■ What to work on:
Would you quote the material below from its first line through the line containing "Matrix.Rotation(PI/2,4,'X'), .0003, 'LEFT')", exactly and with both ends included?

---+---

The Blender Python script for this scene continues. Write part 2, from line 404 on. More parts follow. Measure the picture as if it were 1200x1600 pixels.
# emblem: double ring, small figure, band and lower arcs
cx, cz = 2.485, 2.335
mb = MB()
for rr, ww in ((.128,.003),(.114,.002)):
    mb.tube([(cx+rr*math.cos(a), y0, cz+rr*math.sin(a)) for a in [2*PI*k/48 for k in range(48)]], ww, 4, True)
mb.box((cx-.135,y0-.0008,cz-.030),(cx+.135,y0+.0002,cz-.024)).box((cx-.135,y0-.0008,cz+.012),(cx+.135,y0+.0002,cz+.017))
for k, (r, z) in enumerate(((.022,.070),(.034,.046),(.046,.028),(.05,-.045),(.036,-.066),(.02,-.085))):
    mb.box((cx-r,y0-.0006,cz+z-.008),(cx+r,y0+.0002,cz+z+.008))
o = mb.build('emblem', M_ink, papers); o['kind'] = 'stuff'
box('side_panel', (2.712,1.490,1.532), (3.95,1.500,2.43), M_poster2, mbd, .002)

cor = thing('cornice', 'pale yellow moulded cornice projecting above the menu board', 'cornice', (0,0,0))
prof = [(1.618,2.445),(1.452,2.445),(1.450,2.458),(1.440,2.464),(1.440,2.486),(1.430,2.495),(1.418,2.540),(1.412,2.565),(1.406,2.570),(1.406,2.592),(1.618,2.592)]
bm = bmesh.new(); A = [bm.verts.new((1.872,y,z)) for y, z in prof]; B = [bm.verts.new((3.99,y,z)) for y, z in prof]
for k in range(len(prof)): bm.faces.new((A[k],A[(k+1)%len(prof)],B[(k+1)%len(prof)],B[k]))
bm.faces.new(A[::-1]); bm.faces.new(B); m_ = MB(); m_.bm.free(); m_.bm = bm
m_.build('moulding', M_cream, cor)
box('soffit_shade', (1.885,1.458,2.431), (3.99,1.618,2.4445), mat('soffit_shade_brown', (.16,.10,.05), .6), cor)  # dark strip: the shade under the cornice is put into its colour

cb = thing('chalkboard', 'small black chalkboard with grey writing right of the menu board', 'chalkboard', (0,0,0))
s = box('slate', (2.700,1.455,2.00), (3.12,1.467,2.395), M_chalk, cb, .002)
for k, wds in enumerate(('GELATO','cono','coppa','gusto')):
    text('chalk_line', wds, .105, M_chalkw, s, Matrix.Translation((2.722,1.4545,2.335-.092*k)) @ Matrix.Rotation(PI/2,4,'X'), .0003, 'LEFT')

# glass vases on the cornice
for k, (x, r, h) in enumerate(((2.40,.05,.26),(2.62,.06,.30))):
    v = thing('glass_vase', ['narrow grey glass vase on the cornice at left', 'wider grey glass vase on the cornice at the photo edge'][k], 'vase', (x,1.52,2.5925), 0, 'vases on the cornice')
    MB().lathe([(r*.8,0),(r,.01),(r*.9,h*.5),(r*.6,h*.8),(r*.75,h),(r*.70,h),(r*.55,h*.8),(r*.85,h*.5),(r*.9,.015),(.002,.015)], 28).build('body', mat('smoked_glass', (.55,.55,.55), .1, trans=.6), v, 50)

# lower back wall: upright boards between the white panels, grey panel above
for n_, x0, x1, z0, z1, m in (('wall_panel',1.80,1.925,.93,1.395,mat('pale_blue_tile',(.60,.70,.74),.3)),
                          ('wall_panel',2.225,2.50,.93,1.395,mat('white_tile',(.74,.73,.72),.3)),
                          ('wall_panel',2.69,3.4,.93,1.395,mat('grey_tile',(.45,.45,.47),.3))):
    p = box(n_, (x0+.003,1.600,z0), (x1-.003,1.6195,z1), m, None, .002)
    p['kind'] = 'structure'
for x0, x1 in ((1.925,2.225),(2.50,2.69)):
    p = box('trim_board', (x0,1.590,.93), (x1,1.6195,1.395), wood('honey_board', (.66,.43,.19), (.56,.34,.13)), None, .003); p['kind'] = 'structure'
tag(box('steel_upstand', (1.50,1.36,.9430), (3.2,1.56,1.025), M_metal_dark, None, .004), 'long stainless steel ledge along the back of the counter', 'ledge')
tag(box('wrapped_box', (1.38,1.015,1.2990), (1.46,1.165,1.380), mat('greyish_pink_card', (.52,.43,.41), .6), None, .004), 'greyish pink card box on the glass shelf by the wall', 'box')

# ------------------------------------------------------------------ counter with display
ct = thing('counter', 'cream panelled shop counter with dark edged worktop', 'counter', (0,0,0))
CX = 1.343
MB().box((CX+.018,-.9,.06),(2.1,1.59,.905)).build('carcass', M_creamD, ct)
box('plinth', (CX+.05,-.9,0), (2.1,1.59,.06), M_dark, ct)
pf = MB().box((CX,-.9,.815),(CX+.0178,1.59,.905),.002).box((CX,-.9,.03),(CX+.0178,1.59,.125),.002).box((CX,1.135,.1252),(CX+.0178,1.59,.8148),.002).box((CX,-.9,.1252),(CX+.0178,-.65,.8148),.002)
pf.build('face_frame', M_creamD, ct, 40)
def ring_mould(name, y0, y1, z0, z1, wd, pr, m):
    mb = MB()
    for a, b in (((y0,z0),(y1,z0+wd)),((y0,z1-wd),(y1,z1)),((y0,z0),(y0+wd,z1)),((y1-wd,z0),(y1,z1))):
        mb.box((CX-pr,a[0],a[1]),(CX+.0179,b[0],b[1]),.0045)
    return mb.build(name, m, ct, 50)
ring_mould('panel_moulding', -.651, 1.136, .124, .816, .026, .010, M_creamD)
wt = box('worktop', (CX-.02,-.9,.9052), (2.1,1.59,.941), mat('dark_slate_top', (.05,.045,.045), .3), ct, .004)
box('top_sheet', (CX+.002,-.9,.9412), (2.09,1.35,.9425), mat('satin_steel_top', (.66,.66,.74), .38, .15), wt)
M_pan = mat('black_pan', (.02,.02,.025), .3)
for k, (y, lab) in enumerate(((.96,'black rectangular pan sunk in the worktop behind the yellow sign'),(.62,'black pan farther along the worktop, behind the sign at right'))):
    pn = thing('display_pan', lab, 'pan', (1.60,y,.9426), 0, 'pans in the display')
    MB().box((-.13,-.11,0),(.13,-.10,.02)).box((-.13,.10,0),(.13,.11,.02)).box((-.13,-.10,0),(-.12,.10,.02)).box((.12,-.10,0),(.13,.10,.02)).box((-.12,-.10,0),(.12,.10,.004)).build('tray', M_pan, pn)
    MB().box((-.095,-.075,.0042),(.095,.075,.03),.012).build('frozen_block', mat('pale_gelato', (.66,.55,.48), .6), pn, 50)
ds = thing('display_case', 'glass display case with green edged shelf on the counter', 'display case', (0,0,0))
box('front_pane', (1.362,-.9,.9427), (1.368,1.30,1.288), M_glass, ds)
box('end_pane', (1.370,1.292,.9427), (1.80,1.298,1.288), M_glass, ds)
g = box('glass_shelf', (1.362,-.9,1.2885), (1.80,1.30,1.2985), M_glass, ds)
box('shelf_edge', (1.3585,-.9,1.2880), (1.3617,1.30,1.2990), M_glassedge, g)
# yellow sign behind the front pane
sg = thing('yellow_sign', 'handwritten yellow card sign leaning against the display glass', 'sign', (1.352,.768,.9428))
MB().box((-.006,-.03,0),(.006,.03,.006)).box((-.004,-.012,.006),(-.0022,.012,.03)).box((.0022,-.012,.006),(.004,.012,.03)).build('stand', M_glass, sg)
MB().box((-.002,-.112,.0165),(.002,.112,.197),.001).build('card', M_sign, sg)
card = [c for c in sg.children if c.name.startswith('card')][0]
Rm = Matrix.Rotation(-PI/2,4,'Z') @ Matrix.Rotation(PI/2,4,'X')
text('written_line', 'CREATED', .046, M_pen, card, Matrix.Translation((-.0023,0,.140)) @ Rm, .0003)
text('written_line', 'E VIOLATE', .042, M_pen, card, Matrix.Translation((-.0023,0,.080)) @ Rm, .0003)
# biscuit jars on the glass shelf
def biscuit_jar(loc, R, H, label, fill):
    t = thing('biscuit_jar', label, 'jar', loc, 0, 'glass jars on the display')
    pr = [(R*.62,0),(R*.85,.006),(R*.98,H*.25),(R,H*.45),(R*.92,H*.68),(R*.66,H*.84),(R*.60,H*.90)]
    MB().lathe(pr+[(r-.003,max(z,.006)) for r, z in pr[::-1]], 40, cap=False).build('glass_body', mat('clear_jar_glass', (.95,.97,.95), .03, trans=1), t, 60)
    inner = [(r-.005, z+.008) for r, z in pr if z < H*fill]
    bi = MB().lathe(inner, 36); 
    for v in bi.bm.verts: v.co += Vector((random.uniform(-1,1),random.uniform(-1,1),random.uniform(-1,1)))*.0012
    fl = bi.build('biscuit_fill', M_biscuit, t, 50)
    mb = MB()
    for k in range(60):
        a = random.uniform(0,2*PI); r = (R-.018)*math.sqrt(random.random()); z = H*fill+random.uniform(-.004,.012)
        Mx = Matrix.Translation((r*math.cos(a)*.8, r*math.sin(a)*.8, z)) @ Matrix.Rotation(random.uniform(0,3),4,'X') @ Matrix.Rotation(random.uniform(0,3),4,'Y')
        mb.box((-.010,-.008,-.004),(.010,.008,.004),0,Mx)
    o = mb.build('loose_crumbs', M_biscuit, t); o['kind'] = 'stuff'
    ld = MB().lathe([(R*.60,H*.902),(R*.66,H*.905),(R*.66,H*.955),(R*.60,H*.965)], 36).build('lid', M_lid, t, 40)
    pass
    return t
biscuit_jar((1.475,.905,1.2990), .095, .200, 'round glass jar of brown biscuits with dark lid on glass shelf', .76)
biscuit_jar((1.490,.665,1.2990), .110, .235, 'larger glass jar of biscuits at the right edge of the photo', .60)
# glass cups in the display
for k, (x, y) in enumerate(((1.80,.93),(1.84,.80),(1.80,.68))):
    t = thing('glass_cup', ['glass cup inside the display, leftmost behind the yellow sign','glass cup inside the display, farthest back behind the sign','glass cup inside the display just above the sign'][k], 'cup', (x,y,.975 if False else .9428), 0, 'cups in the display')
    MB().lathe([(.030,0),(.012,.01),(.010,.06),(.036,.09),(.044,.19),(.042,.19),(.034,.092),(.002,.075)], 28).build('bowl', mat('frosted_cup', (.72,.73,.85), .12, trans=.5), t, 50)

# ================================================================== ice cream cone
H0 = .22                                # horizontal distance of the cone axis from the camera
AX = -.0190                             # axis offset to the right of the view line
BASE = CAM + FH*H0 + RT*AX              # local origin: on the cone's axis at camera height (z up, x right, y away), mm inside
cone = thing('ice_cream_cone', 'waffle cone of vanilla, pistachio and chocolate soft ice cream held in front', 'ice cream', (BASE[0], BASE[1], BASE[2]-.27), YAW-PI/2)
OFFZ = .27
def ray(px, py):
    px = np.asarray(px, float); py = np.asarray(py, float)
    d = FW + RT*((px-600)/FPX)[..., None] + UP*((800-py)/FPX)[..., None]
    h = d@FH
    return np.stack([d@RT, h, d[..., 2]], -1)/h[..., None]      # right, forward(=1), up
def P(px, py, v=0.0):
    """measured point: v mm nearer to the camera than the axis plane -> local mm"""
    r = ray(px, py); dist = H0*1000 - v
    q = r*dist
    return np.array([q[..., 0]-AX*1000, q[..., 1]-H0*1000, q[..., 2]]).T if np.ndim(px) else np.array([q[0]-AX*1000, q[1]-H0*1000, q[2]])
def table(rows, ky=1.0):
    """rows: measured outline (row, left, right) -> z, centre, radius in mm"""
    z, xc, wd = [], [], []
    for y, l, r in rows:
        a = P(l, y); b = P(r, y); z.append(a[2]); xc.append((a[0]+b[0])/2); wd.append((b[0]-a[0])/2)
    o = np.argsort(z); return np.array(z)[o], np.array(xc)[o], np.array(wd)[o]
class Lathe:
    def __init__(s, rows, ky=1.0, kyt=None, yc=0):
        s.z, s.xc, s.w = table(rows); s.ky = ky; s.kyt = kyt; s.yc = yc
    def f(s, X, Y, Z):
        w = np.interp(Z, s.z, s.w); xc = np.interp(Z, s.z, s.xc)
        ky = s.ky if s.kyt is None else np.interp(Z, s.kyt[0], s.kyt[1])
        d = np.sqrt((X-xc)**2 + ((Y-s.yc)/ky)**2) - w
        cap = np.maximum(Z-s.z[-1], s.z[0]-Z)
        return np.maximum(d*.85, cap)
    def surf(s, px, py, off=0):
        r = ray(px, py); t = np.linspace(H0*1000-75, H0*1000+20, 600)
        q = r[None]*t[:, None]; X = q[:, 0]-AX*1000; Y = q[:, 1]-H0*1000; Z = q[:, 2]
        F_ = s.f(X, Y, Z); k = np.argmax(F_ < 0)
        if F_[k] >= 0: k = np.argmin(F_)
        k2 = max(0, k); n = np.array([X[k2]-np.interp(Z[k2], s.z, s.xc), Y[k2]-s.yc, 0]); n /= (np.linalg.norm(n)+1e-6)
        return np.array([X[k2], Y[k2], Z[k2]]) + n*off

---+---

■ The completed task:
The Blender Python script for this scene continues. Write part 2, from line 404 on. More parts follow. Measure the picture as if it were 1200x1600 pixels.
# emblem: double ring, small figure, band and lower arcs
cx, cz = 2.485, 2.335
mb = MB()
for rr, ww in ((.128,.003),(.114,.002)):
    mb.tube([(cx+rr*math.cos(a), y0, cz+rr*math.sin(a)) for a in [2*PI*k/48 for k in range(48)]], ww, 4, True)
mb.box((cx-.135,y0-.0008,cz-.030),(cx+.135,y0+.0002,cz-.024)).box((cx-.135,y0-.0008,cz+.012),(cx+.135,y0+.0002,cz+.017))
for k, (r, z) in enumerate(((.022,.070),(.034,.046),(.046,.028),(.05,-.045),(.036,-.066),(.02,-.085))):
    mb.box((cx-r,y0-.0006,cz+z-.008),(cx+r,y0+.0002,cz+z+.008))
o = mb.build('emblem', M_ink, papers); o['kind'] = 'stuff'
box('side_panel', (2.712,1.490,1.532), (3.95,1.500,2.43), M_poster2, mbd, .002)

cor = thing('cornice', 'pale yellow moulded cornice projecting above the menu board', 'cornice', (0,0,0))
prof = [(1.618,2.445),(1.452,2.445),(1.450,2.458),(1.440,2.464),(1.440,2.486),(1.430,2.495),(1.418,2.540),(1.412,2.565),(1.406,2.570),(1.406,2.592),(1.618,2.592)]
bm = bmesh.new(); A = [bm.verts.new((1.872,y,z)) for y, z in prof]; B = [bm.verts.new((3.99,y,z)) for y, z in prof]
for k in range(len(prof)): bm.faces.new((A[k],A[(k+1)%len(prof)],B[(k+1)%len(prof)],B[k]))
bm.faces.new(A[::-1]); bm.faces.new(B); m_ = MB(); m_.bm.free(); m_.bm = bm
m_.build('moulding', M_cream, cor)
box('soffit_shade', (1.885,1.458,2.431), (3.99,1.618,2.4445), mat('soffit_shade_brown', (.16,.10,.05), .6), cor)  # dark strip: the shade under the cornice is put into its colour

cb = thing('chalkboard', 'small black chalkboard with grey writing right of the menu board', 'chalkboard', (0,0,0))
s = box('slate', (2.700,1.455,2.00), (3.12,1.467,2.395), M_chalk, cb, .002)
for k, wds in enumerate(('GELATO','cono','coppa','gusto')):
    text('chalk_line', wds, .105, M_chalkw, s, Matrix.Translation((2.722,1.4545,2.335-.092*k)) @ Matrix.Rotation(PI/2,4,'X'), .0003, 'LEFT')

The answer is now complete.